__BRIEF__
Copy all the material below, exactly as it stands.

__MATERIAL FOR THIS EXERCISE__
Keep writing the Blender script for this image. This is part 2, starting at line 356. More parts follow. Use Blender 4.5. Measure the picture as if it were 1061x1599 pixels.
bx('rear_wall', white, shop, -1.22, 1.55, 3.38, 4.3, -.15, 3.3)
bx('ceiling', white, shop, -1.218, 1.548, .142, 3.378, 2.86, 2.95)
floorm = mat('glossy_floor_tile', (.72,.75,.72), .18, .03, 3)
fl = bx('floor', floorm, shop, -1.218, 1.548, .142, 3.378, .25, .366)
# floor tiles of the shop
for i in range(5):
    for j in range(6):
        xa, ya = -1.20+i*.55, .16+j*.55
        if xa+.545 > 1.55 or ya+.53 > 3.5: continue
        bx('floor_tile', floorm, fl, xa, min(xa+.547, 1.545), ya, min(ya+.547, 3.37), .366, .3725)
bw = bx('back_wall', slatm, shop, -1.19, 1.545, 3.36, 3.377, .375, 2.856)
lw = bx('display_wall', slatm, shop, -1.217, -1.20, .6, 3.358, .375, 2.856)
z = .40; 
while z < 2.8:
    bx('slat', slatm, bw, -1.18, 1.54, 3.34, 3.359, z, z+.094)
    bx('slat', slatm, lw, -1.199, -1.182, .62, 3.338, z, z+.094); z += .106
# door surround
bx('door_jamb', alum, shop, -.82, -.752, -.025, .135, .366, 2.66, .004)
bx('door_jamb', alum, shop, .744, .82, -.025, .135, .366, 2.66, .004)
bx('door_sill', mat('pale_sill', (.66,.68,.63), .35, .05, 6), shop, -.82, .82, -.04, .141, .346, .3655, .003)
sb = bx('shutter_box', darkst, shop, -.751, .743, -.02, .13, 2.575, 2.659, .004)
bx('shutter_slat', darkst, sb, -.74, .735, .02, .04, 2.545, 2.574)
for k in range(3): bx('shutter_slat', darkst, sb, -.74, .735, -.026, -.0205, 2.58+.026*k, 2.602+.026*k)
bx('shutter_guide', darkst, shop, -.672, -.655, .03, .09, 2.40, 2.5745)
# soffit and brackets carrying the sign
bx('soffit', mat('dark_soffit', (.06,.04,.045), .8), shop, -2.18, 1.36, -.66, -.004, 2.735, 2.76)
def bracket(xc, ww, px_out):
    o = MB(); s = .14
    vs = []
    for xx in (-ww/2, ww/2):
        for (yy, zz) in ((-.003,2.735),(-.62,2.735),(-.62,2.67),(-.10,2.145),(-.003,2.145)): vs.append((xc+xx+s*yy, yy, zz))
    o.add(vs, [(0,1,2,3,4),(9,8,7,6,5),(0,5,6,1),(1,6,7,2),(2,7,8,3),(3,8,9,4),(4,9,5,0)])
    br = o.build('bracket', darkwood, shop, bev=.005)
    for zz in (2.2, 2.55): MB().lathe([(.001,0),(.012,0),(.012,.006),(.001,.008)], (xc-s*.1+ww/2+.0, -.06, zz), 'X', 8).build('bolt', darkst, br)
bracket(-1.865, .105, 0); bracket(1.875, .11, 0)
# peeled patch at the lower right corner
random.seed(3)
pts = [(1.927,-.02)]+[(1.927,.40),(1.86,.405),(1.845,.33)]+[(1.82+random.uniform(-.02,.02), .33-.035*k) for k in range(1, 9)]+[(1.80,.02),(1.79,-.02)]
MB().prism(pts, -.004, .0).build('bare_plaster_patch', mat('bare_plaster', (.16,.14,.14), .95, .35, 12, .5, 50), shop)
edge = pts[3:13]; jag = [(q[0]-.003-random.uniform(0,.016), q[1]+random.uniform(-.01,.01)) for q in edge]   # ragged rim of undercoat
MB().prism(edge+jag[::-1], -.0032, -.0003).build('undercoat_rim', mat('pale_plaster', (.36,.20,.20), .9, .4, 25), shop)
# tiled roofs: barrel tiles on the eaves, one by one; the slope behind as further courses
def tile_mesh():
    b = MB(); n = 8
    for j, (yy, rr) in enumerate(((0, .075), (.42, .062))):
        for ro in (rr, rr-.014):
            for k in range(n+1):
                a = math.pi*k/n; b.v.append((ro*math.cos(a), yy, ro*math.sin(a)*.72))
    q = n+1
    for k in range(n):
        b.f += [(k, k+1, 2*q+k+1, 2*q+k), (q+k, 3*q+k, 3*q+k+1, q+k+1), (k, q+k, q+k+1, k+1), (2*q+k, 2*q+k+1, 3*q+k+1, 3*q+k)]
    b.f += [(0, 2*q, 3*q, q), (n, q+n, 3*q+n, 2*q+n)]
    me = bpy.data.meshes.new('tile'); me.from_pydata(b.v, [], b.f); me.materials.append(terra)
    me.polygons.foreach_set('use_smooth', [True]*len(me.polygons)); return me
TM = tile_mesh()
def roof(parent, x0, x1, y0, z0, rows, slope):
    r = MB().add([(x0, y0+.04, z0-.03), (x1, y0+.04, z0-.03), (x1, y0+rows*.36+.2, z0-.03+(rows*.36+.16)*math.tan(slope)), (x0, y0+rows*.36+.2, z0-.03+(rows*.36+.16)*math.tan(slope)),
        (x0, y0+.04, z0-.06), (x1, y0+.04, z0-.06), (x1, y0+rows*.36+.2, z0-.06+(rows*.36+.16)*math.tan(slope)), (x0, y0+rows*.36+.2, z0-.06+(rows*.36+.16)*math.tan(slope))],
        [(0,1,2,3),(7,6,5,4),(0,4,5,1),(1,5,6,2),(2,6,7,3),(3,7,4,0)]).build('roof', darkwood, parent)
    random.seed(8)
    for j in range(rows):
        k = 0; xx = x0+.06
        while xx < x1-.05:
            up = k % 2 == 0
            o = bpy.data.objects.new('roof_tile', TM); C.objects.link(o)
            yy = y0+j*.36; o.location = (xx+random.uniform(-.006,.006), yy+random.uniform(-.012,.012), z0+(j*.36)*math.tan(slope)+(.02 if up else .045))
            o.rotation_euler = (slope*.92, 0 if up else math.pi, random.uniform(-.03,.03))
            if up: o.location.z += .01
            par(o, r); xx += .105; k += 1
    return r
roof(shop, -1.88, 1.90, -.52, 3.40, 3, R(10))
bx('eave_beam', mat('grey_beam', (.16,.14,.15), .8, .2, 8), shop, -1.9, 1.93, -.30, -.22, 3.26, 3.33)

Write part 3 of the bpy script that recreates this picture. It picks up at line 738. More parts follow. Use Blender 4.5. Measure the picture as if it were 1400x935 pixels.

__THE REPLY__
Keep writing the Blender script for this image. This is part 2, starting at line 356. More parts follow. Use Blender 4.5. Measure the picture as if it were 1061x1599 pixels.
bx('rear_wall', white, shop, -1.22, 1.55, 3.38, 4.3, -.15, 3.3)
bx('ceiling', white, shop, -1.218, 1.548, .142, 3.378, 2.86, 2.95)
floorm = mat('glossy_floor_tile', (.72,.75,.72), .18, .03, 3)
fl = bx('floor', floorm, shop, -1.218, 1.548, .142, 3.378, .25, .366)
# floor tiles of the shop
for i in range(5):
    for j in range(6):
        xa, ya = -1.20+i*.55, .16+j*.55
        if xa+.545 > 1.55 or ya+.53 > 3.5: continue
        bx('floor_tile', floorm, fl, xa, min(xa+.547, 1.545), ya, min(ya+.547, 3.37), .366, .3725)
bw = bx('back_wall', slatm, shop, -1.19, 1.545, 3.36, 3.377, .375, 2.856)
lw = bx('display_wall', slatm, shop, -1.217, -1.20, .6, 3.358, .375, 2.856)
z = .40; 
while z < 2.8:
    bx('slat', slatm, bw, -1.18, 1.54, 3.34, 3.359, z, z+.094)
    bx('slat', slatm, lw, -1.199, -1.182, .62, 3.338, z, z+.094); z += .106
# door surround
bx('door_jamb', alum, shop, -.82, -.752, -.025, .135, .366, 2.66, .004)
bx('door_jamb', alum, shop, .744, .82, -.025, .135, .366, 2.66, .004)
bx('door_sill', mat('pale_sill', (.66,.68,.63), .35, .05, 6), shop, -.82, .82, -.04, .141, .346, .3655, .003)
sb = bx('shutter_box', darkst, shop, -.751, .743, -.02, .13, 2.575, 2.659, .004)
bx('shutter_slat', darkst, sb, -.74, .735, .02, .04, 2.545, 2.574)
for k in range(3): bx('shutter_slat', darkst, sb, -.74, .735, -.026, -.0205, 2.58+.026*k, 2.602+.026*k)
bx('shutter_guide', darkst, shop, -.672, -.655, .03, .09, 2.40, 2.5745)
# soffit and brackets carrying the sign
bx('soffit', mat('dark_soffit', (.06,.04,.045), .8), shop, -2.18, 1.36, -.66, -.004, 2.735, 2.76)
def bracket(xc, ww, px_out):
    o = MB(); s = .14
    vs = []
    for xx in (-ww/2, ww/2):
        for (yy, zz) in ((-.003,2.735),(-.62,2.735),(-.62,2.67),(-.10,2.145),(-.003,2.145)): vs.append((xc+xx+s*yy, yy, zz))
    o.add(vs, [(0,1,2,3,4),(9,8,7,6,5),(0,5,6,1),(1,6,7,2),(2,7,8,3),(3,8,9,4),(4,9,5,0)])
    br = o.build('bracket', darkwood, shop, bev=.005)
    for zz in (2.2, 2.55): MB().lathe([(.001,0),(.012,0),(.012,.006),(.001,.008)], (xc-s*.1+ww/2+.0, -.06, zz), 'X', 8).build('bolt', darkst, br)
bracket(-1.865, .105, 0); bracket(1.875, .11, 0)
# peeled patch at the lower right corner
random.seed(3)
pts = [(1.927,-.02)]+[(1.927,.40),(1.86,.405),(1.845,.33)]+[(1.82+random.uniform(-.02,.02), .33-.035*k) for k in range(1, 9)]+[(1.80,.02),(1.79,-.02)]
MB().prism(pts, -.004, .0).build('bare_plaster_patch', mat('bare_plaster', (.16,.14,.14), .95, .35, 12, .5, 50), shop)
edge = pts[3:13]; jag = [(q[0]-.003-random.uniform(0,.016), q[1]+random.uniform(-.01,.01)) for q in edge]   # ragged rim of undercoat
MB().prism(edge+jag[::-1], -.0032, -.0003).build('undercoat_rim', mat('pale_plaster', (.36,.20,.20), .9, .4, 25), shop)
# tiled roofs: barrel tiles on the eaves, one by one; the slope behind as further courses
def tile_mesh():
    b = MB(); n = 8
    for j, (yy, rr) in enumerate(((0, .075), (.42, .062))):
        for ro in (rr, rr-.014):
            for k in range(n+1):
                a = math.pi*k/n; b.v.append((ro*math.cos(a), yy, ro*math.sin(a)*.72))
    q = n+1
    for k in range(n):
        b.f += [(k, k+1, 2*q+k+1, 2*q+k), (q+k, 3*q+k, 3*q+k+1, q+k+1), (k, q+k, q+k+1, k+1), (2*q+k, 2*q+k+1, 3*q+k+1, 3*q+k)]
    b.f += [(0, 2*q, 3*q, q), (n, q+n, 3*q+n, 2*q+n)]
    me = bpy.data.meshes.new('tile'); me.from_pydata(b.v, [], b.f); me.materials.append(terra)
    me.polygons.foreach_set('use_smooth', [True]*len(me.polygons)); return me
TM = tile_mesh()
def roof(parent, x0, x1, y0, z0, rows, slope):
    r = MB().add([(x0, y0+.04, z0-.03), (x1, y0+.04, z0-.03), (x1, y0+rows*.36+.2, z0-.03+(rows*.36+.16)*math.tan(slope)), (x0, y0+rows*.36+.2, z0-.03+(rows*.36+.16)*math.tan(slope)),
        (x0, y0+.04, z0-.06), (x1, y0+.04, z0-.06), (x1, y0+rows*.36+.2, z0-.06+(rows*.36+.16)*math.tan(slope)), (x0, y0+rows*.36+.2, z0-.06+(rows*.36+.16)*math.tan(slope))],
        [(0,1,2,3),(7,6,5,4),(0,4,5,1),(1,5,6,2),(2,6,7,3),(3,7,4,0)]).build('roof', darkwood, parent)
    random.seed(8)
    for j in range(rows):
        k = 0; xx = x0+.06
        while xx < x1-.05:
            up = k % 2 == 0
            o = bpy.data.objects.new('roof_tile', TM); C.objects.link(o)
            yy = y0+j*.36; o.location = (xx+random.uniform(-.006,.006), yy+random.uniform(-.012,.012), z0+(j*.36)*math.tan(slope)+(.02 if up else .045))
            o.rotation_euler = (slope*.92, 0 if up else math.pi, random.uniform(-.03,.03))
            if up: o.location.z += .01
            par(o, r); xx += .105; k += 1
    return r
roof(shop, -1.88, 1.90, -.52, 3.40, 3, R(10))
bx('eave_beam', mat('grey_beam', (.16,.14,.15), .8, .2, 8), shop, -1.9, 1.93, -.30, -.22, 3.26, 3.33)

Write part 3 of the bpy script that recreates this picture. It picks up at line 738. More parts follow. Use Blender 4.5. Measure the picture as if it were 1400x935 pixels.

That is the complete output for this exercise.